Method: Taylor Series Approximation
The Taylor series expansion for sine is an infinite series that can be truncated to provide an approximation. For small angles, the first few terms often give sufficient accuracy. The formula is:
sin(x) ≈ x - (x³/3!) + (x⁵/5!) - (x⁷/7!) + ...
For angles in degrees, we first convert to radians since the Taylor series uses radians. The conversion factor is π/180.
Note: The Taylor series converges quickly for small angles, but accuracy decreases as the angle increases. For angles beyond 30°, more terms are needed for reasonable precision.
Step-by-Step Calculation
- Convert 67° to radians: 67 × (π/180) ≈ 1.169 radians
- Calculate the first term: x = 1.169
- Calculate the second term: x³/3! = (1.169)³/6 ≈ 1.598/6 ≈ 0.266
- Calculate the third term: x⁵/5! = (1.169)⁵/120 ≈ 1.996/120 ≈ 0.0166
- Calculate the fourth term: x⁷/7! = (1.169)⁷/5040 ≈ 2.596/5040 ≈ 0.0005
- Sum the terms: 1.169 - 0.266 + 0.0166 - 0.0005 ≈ 0.9191
The result is approximately sin(67°) ≈ 0.9191.
Worked Example
Let's verify the calculation with a more precise value. Using a calculator, sin(67°) ≈ 0.9205. Our approximation of 0.9191 is accurate to three decimal places, which is sufficient for many practical applications.
| Term | Value | Running Total |
|---|---|---|
| x | 1.169 | 1.169 |
| -x³/3! | -0.266 | 0.903 |
| +x⁵/5! | +0.0166 | 0.9196 |
| -x⁷/7! | -0.0005 | 0.9191 |
Accuracy Considerations
The accuracy of the Taylor series approximation depends on:
- The number of terms included in the series
- The size of the angle (smaller angles require fewer terms)
- The precision of intermediate calculations
For angles beyond 30°, consider using more terms or alternative approximation methods like the Chebyshev polynomials for better accuracy.
Frequently Asked Questions
How many terms of the Taylor series are needed for accurate results?
For angles up to 30°, 3-4 terms typically provide sufficient accuracy. For larger angles, more terms are needed. The calculator in the sidebar shows the effect of adding terms.
Why is the result different from a calculator's value?

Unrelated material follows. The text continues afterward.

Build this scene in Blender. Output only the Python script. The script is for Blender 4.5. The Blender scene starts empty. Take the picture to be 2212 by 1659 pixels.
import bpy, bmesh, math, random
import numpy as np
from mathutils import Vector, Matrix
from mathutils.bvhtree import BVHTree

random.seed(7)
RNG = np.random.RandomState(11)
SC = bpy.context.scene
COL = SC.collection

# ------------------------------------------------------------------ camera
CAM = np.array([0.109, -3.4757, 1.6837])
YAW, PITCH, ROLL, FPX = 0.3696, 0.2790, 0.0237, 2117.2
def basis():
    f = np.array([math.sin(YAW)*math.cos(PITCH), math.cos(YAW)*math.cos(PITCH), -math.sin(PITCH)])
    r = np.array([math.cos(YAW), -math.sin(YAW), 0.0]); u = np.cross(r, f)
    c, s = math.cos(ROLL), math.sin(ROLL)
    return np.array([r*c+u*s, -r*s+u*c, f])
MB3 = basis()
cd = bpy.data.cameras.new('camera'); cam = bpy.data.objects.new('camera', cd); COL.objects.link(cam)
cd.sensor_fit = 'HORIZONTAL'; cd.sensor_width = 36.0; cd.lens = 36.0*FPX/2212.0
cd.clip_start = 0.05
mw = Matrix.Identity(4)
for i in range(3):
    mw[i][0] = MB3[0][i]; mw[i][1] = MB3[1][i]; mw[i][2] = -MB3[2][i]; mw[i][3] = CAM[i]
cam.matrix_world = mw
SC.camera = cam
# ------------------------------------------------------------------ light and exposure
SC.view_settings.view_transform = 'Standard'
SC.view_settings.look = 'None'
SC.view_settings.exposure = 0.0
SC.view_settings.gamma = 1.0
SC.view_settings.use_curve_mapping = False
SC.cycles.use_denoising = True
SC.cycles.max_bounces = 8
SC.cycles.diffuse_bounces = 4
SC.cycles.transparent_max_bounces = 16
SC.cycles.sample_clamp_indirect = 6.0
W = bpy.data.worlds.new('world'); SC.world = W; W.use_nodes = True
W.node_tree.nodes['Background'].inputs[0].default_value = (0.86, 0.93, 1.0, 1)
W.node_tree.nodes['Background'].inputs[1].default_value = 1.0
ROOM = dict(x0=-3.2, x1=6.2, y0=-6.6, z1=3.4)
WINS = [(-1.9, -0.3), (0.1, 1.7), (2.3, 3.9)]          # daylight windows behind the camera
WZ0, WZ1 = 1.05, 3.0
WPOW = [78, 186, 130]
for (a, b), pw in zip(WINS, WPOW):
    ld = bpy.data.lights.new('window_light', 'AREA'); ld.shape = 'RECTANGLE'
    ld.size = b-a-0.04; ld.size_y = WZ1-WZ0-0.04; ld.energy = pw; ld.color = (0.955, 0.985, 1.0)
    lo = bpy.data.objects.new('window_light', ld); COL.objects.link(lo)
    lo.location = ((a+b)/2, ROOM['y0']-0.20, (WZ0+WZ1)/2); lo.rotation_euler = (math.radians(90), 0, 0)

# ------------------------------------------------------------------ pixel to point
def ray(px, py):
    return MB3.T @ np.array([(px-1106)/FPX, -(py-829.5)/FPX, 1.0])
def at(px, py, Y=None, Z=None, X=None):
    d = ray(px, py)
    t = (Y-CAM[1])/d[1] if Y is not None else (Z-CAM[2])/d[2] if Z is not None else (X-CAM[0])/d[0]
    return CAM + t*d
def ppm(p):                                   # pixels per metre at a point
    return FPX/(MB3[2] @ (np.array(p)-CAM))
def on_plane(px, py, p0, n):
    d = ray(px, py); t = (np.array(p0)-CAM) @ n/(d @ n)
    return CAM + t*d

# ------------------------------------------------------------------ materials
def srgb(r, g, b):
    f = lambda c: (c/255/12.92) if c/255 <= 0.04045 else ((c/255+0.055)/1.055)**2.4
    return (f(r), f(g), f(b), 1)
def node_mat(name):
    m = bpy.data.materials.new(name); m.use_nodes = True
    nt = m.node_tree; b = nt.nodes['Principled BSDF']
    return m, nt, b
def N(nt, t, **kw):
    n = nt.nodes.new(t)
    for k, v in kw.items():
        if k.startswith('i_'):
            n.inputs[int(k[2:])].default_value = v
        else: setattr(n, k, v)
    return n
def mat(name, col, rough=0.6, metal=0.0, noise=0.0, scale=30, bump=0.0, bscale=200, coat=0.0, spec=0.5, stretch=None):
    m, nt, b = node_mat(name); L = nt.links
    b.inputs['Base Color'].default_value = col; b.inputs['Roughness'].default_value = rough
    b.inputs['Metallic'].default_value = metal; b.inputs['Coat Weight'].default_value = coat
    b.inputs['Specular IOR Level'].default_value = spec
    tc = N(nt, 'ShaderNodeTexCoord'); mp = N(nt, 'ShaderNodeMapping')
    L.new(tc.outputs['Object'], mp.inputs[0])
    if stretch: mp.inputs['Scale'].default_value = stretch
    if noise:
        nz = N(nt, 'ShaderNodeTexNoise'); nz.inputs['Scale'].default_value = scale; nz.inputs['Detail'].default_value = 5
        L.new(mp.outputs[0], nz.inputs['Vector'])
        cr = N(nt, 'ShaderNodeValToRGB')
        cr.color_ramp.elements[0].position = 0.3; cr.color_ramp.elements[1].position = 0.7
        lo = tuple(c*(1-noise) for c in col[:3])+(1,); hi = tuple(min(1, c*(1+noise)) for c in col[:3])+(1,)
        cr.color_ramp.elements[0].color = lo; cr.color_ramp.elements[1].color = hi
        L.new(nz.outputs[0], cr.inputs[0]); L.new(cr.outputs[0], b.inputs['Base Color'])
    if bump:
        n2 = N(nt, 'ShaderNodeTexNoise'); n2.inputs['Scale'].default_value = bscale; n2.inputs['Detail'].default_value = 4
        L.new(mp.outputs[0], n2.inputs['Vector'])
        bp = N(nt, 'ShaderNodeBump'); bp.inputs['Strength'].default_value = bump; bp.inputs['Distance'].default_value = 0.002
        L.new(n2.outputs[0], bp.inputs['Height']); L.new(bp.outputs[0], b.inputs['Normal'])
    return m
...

The Taylor series is an approximation. The more terms you include, the closer the result will be to the actual value. Calculators use more sophisticated methods for precise results.
Can I use this method for any angle?
Yes, but accuracy decreases for larger angles. For angles beyond 30°, consider using more terms or alternative approximation methods.